La fournée du père et la faute politique de la fille

Les éditorialistes français ne se sont pas trompés. C’est le tournant le plus aigu que le Front national est en train de vivre. Avec la sortie clairement antisémite de Jean Marie Le Pen et la réaction pour une fois critique de son héritière Marine, le FN se trouve pour la première fois à gérer ses contradictions en public. Entre une nouvelle direction qui fait de la recherche de respectabilité le but ultime de sa stratégie et une ancienne qui continue à remuer avec délectation le marigot peu ragoûtant de ses obsessions idéologiques, la messe est vraiment dite.

Par Mustapha Tossa

Même si à lire la déclaration de la fille qui désavoue la sortie du père, l’on se rend compte que la charge est moins dure que ne le laisse apparaître l’isolement médiatique de l’accusation "faute politique ». En effet, Marine Le Pen estime qu’il s’agit d’une faute politique le fait de ne pas avoir su anticiper l’interprétation qui serait faite de sa déclaration et non pas forcément le contenu antisémite de sa posture.

Après cette crise à la tête du Front national, aussi bien l’observateur averti que le consommateur ordinaire de la chose politique ont assisté à deux images qui en disent long sur les courants contradictoires qui traversent le parti de l’extrême droite. La première est celle de la nouvelle direction du Front, jeune au verbiage politique qui se veut rond, sans reliefs de haines ni excès identitaires et dont le discours se veut plus étincelant sur la dénonciation de la gestion « UMPS » que sur l’affirmation d’un héritage nauséabond. La prise de distance était poussive au point de mettre ce dérapage sur le compte des délires d’un homme dont l’âge avancé rend la perception politique moins pertinente.

La seconde image est celle de Jean Marie Le Pen lui-même.
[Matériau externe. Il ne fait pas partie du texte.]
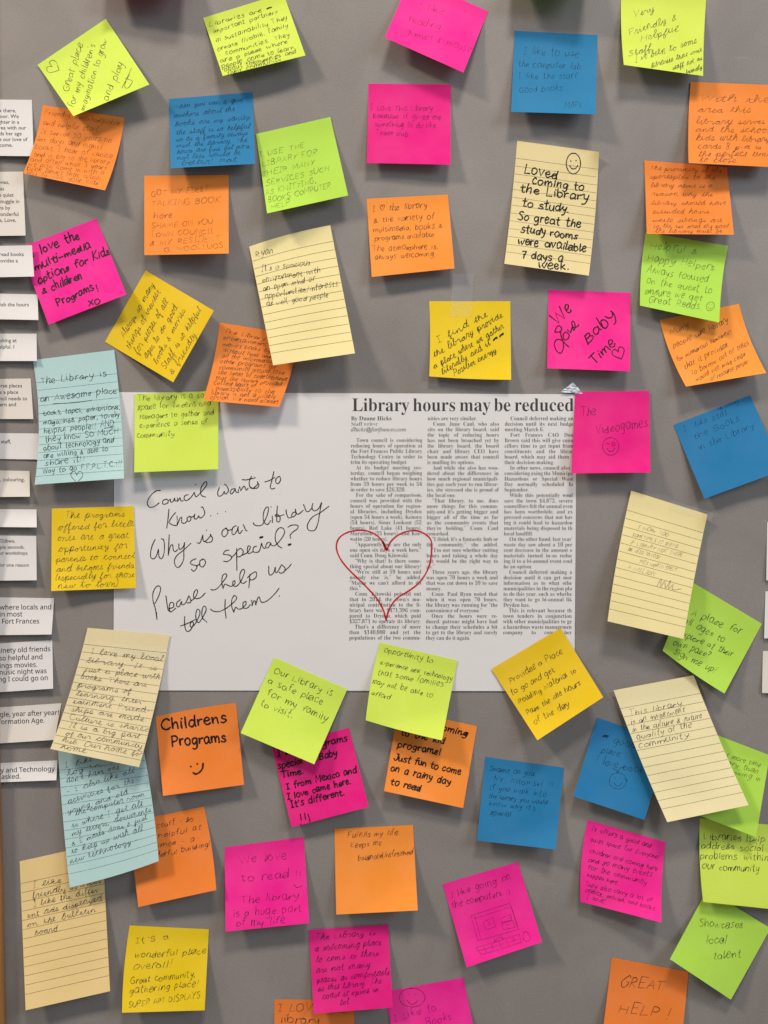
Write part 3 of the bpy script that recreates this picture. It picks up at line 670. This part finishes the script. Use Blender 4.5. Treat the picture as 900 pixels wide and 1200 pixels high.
N('lime', [(757, 272), (853, 288), (843, 378), (750, 358)], 'lime note reading Helpful and Happy Helpers, between two orange notes',
  [('Helpful &', 761, 291, 817, 298), ('Happy Helpers.', 758, 306, 840, 317), ('Always focused', 757, 319, 830, 331), ('on the quest to', 757, 332, 834, 344), ('ensure we get', 755, 344, 823, 353), ('Great Reads. \u263a', 759, 354, 836, 365)], 'faint', .8, slant=.15, bow=(-2, -2), lift=(.010, .012), cap=6)
N('orange', [(773, 375), (866, 356), (898, 437), (804, 453)], 'tilted orange note reading Many people use library, below the Helpers note',
  [('Many', 785, 393, 808, 383), ('people use library', 789, 408, 854, 377), ('for numerous resources', 793, 424, 858, 390), ('that it provides.', 802, 433, 855, 405), ('To borrow out of titles', 811, 441, 878, 403), ('would not miss class', 816, 447, 874, 417), ('of resource people', 833, 446, 877, 426)], 'ball', .65, slant=.3, cap=5, lift=(.009, .011), bow=(-3, -3))
N('cream', [(606, 165), (702, 178), (690, 323), (591, 309)], 'cream lined note in black marker with smiley, reading Loved coming to the Library',
  [('Loved', 614, 203, 654, 210), ('coming to', 623, 215, 685, 224), ('the Library', 609, 225, 690, 236), ('to study.', 611, 242, 668, 249), ('So great the', 606, 257, 681, 267), ('study rooms', 610, 272, 677, 281), ('were available', 606, 286, 687, 295), ('7 days a', 611, 302, 660, 307), ('week.', 630, 314, 668, 316)], 'marker', 1.5, slant=.05, jit=.9, lined=('rule', 13, .14, .0635, .45), cap=7.4,
  draw='smiley_drawing', extra=face(672, 191.5, 8.3, 12.2, 1.1), lift=(.010, .009), topl=(0, .006), stick=.16, bow=(1, 1.5))
N('cream', [(292, 289), (387, 264), (416, 414), (320, 428)], 'cream lined note headed Ryan, mostly blank, above the newspaper sheet',
  [('Ryan', 299, 301, 321, 297), ("It's a spacious", 306, 318, 364, 310), ('environment with', 307, 331, 376, 319), ('an open mind of', 308, 341, 369, 329), ('opportunities/interests', 310, 350, 396, 335), ('as well, good people', 312, 359, 385, 348)], 'ball', .8, slant=.25, lined=('rule', 13, .125, .0645, .55), cap=6, z0=.002, top=(-2, 0), stick=.1, lift=(.015, .015), power=1.2)
N('orange', [(257.4, 378), (350, 393), (327, 477), (238, 469)], 'orange note crowded with small script, half under the cream Ryan note',
  [('The Library is', 262, 389, 322, 402), ('entertainment', 261, 397, 313, 406), ('movies books by', 260.5, 405, 317, 413), ('Without fines and', 260, 412, 318, 420), ('all the information', 258.6, 419, 322, 426), ('other programs for', 257, 425, 324, 432), ('community would lose', 256, 432, 333, 439), ('the sense of togetherness', 255, 438, 336, 446), ('that the library provides', 252, 444, 330, 452), ('Cutting hours of', 250, 450, 300, 454), ('accessibility to the', 252, 457, 322, 461), ('library is not a viable', 247, 462, 323, 467), ('option. We need access', 246, 467, 326, 473)], 'ball', .6, slant=.35, cap=3.6, bow=(2.5, 3), lift=(.010, .010))
N('yellow', [(123, 400.5), (170.7, 317), (250.5, 364), (203, 448)], 'yellow note standing on a corner with steep writing, right of the pink multi-media note',
  [('Always so many', 145, 397, 181, 334), ('things of interest', 152, 410, 188, 342), ('for people of all', 162, 416, 197, 353), ('ages to do good.', 172, 421, 210, 358), ('books & movies', 184, 427, 218, 364), ('Staff is so helpful', 193, 433, 236, 363), ('& friendly.', 202, 440, 232, 390)], 'ball', .65, 'cursive', .3, lift=(.012, .012), cap=5)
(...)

Loin de se terrer dans un silence coupable, le patriarche et président d’honneur du Front national persiste dans sa déclaration et contre-attaque comme au bon vieux temps de l’extrême droite conquérante qui avait fait du calembour raciste et antisémite sa marque de fabrique. Selon lui, c’est cette nouvelle direction du FN qui n’a rien compris au jeu politique. À force de vouloir ressembler aux autres, elle finira par faire perdre au parti son âme et ses fondations. D’ailleurs, Jean Marie Le Pen n’était pas à son premier esclandre. Sa sortie sur "Monseigneur ébola " qui regèlerait la question de l’immigration africaine en France la disputait dans l’horreur à "la fournée" promise au chanteur Patrick Bruel.

Cette friction publique entre père et fille a le mérite de dévoiler le vrai héritage du FN et ses vrais ressorts idéologiques. Xénophobe affirmé, antisémite revendiqué, raciste et fier de l’être, le FN a eu deux fois l’occasion de tromper ses électeurs. Les municipales et les européennes ont été gagné par ce que dans son grand talent de séductrice qui a su créer un nouveau look pour le FN, un nouveau discours dans les médias, Marine Le Pen à su vendre l’illusion du changement et de la respectabilité. Jean Marie Le Pen vient de donner un violent coup de pied dans ce bel échafaudage construit par des quadras qui maîtrisent les ressorts de la communication et de l’opportunisme politique.

La sortie de Jean Marie Le Pen a été lourdement exploitée par l’ensemble de la classe politique pour tenter de défaire moralement et symboliquement les performances du FN qui a su habilement tromper les Français. Le monstre est toujours là, tapi dans l’ombre et qui de tempes en temps, montre un bout de griffe ou un filet de bave. La dénonciation fut presque unanime. Et des voix se sont élevées pour demander à Marine Le Pen d’exclure le patriarche du Parti, de tuer le père en quelque sorte. Personne n’ose parier qu’elle le fera. Au pire, le FN de Marine Le Pen tentera de pousser les saletés sous la moquette en attendant une nouvelle déflagration.